• **MATERIAL**
----------

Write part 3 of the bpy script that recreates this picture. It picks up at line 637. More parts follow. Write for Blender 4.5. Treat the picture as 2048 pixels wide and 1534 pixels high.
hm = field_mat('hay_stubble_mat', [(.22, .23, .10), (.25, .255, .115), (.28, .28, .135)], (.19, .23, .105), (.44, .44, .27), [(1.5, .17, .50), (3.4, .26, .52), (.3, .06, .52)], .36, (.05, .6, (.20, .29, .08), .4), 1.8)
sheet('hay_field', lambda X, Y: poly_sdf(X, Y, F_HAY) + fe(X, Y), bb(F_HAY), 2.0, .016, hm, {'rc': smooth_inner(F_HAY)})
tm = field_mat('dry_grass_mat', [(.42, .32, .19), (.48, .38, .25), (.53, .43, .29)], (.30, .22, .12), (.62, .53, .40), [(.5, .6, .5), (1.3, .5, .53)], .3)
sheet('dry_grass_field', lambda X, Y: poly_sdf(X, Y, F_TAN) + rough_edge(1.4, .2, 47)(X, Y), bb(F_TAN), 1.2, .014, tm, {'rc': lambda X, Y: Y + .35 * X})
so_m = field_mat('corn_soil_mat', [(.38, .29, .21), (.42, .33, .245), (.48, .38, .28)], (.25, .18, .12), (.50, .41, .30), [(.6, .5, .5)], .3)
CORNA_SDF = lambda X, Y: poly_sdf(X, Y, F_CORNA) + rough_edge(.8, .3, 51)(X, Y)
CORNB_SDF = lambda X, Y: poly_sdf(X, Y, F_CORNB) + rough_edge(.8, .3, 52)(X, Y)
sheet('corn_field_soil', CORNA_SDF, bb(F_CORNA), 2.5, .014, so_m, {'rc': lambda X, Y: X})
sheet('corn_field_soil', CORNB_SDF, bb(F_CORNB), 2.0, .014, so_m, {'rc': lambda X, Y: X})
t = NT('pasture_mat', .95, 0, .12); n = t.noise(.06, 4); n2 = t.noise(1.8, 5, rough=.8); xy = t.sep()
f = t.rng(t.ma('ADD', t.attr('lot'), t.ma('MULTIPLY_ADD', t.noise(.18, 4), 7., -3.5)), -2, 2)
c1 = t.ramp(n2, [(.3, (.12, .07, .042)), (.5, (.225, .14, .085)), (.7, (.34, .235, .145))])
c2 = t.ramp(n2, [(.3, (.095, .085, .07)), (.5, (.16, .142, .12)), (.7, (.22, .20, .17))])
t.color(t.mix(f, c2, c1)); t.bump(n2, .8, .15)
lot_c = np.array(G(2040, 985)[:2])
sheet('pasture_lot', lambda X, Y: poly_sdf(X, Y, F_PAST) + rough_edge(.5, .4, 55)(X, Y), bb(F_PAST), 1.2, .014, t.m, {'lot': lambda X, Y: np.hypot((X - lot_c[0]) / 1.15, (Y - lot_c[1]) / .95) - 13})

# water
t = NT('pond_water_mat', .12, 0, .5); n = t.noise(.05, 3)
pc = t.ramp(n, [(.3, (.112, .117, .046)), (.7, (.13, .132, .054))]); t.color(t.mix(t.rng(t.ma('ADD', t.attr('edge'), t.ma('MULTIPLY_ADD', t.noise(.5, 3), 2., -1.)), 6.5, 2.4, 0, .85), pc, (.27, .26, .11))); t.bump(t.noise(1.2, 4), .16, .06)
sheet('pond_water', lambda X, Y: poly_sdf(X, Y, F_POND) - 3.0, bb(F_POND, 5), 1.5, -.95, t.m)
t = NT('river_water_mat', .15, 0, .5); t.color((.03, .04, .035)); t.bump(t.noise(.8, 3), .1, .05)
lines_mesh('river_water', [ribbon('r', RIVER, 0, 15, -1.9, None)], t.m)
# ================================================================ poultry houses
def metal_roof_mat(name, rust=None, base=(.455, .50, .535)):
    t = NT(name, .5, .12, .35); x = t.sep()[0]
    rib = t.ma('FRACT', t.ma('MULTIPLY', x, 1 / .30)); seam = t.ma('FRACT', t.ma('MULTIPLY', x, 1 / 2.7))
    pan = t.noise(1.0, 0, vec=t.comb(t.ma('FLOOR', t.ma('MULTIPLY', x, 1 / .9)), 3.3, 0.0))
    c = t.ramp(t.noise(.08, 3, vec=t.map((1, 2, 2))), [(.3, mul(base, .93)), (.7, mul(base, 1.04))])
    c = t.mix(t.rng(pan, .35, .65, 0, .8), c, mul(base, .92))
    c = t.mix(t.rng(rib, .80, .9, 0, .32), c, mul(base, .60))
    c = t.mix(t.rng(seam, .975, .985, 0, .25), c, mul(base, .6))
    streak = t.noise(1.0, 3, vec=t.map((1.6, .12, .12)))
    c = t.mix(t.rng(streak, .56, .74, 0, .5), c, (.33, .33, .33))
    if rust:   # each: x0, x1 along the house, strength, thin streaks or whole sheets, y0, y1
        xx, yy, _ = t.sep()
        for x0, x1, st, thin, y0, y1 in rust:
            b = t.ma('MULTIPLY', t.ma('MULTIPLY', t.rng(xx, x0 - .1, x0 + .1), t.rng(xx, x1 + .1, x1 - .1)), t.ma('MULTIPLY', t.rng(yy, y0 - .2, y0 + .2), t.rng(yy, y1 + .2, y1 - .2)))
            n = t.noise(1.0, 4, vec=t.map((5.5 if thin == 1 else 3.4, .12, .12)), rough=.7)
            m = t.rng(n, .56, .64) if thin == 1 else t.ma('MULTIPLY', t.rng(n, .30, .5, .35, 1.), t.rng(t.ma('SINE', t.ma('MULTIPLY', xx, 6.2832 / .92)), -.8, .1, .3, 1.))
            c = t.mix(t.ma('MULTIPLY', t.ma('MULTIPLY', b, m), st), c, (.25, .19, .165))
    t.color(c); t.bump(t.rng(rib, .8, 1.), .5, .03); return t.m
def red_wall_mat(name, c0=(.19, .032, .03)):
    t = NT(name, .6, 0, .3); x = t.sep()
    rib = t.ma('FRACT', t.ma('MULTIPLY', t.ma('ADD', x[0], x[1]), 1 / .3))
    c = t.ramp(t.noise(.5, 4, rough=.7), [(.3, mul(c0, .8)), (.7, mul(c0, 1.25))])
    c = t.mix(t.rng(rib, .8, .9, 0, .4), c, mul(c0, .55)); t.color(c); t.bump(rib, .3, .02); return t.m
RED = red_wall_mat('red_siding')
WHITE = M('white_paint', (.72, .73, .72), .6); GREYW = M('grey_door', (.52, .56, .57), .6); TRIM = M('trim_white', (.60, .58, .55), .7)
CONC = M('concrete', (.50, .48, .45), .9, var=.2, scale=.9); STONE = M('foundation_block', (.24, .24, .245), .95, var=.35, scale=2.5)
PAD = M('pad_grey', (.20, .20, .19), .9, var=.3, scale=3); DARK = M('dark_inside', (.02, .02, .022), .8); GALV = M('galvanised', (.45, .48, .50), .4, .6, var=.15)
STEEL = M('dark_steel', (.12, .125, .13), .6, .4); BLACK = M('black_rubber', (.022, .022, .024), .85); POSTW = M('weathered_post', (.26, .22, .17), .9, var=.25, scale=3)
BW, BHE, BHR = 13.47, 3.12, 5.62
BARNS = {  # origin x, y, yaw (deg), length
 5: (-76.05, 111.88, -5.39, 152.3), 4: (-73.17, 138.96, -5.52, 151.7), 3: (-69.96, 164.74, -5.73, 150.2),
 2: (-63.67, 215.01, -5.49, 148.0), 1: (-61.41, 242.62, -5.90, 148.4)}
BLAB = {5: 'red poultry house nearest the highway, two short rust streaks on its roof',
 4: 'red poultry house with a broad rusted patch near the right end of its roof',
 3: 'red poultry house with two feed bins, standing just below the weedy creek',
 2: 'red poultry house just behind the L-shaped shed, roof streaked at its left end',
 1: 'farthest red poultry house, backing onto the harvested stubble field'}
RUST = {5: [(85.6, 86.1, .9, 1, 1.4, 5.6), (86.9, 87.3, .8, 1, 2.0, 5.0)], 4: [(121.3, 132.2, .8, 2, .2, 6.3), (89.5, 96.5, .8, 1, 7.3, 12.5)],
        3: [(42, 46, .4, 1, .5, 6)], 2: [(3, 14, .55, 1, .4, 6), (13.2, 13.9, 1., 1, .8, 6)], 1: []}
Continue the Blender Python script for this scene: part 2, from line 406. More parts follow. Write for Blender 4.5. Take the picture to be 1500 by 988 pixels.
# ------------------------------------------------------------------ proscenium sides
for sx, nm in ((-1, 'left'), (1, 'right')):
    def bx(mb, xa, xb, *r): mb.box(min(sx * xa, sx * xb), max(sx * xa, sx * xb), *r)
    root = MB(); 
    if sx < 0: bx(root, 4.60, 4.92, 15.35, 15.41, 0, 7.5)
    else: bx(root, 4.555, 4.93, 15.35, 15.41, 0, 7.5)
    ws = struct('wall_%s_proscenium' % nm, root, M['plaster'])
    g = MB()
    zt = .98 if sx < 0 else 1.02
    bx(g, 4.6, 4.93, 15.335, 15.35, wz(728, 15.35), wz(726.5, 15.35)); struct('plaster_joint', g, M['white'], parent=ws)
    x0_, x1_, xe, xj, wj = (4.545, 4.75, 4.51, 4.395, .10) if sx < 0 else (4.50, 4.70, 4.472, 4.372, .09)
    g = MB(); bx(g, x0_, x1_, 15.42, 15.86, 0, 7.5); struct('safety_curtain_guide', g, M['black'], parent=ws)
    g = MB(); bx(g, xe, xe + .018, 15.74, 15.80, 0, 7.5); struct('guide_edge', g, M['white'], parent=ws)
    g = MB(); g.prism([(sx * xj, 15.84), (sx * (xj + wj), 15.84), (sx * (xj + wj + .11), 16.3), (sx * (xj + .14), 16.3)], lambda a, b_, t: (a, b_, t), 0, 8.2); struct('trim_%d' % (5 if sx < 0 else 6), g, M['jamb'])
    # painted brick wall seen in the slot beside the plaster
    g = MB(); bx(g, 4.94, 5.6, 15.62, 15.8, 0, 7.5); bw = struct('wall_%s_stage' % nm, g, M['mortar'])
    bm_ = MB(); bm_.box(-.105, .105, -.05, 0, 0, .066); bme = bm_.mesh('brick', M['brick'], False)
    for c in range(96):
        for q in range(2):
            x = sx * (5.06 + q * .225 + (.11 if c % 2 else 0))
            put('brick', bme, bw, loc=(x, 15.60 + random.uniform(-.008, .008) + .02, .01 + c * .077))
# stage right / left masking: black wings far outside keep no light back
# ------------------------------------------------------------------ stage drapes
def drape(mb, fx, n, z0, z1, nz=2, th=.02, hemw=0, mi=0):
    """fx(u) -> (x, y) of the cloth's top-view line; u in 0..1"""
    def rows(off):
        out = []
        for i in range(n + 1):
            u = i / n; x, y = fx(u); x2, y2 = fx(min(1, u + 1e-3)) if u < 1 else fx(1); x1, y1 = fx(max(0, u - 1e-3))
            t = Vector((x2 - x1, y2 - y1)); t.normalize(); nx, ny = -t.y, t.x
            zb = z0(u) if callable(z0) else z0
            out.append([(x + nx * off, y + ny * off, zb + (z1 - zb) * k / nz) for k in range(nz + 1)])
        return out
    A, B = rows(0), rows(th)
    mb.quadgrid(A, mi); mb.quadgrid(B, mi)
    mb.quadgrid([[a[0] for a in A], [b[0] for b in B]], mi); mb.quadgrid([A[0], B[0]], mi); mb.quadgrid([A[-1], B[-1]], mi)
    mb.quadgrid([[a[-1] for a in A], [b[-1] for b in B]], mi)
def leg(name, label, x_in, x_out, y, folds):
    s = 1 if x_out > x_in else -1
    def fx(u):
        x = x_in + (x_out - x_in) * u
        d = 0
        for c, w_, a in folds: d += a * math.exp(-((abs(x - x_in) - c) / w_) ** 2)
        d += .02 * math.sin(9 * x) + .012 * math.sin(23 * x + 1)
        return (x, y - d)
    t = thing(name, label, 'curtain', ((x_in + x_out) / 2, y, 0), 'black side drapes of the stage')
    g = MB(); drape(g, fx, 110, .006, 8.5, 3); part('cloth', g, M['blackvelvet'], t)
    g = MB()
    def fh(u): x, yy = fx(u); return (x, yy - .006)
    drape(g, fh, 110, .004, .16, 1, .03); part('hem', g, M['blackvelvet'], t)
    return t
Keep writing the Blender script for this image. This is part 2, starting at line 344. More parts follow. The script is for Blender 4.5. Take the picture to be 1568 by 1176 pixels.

----------

• **TASK INSTRUCTIONS**
In the listing above, locate each line with "Take" and copy it.

• **RESPONSE TO THIS EXERCISE**
Continue the Blender Python script for this scene: part 2, from line 406. More parts follow. Write for Blender 4.5. Take the picture to be 1500 by 988 pixels.
Keep writing the Blender script for this image. This is part 2, starting at line 344. More parts follow. The script is for Blender 4.5. Take the picture to be 1568 by 1176 pixels.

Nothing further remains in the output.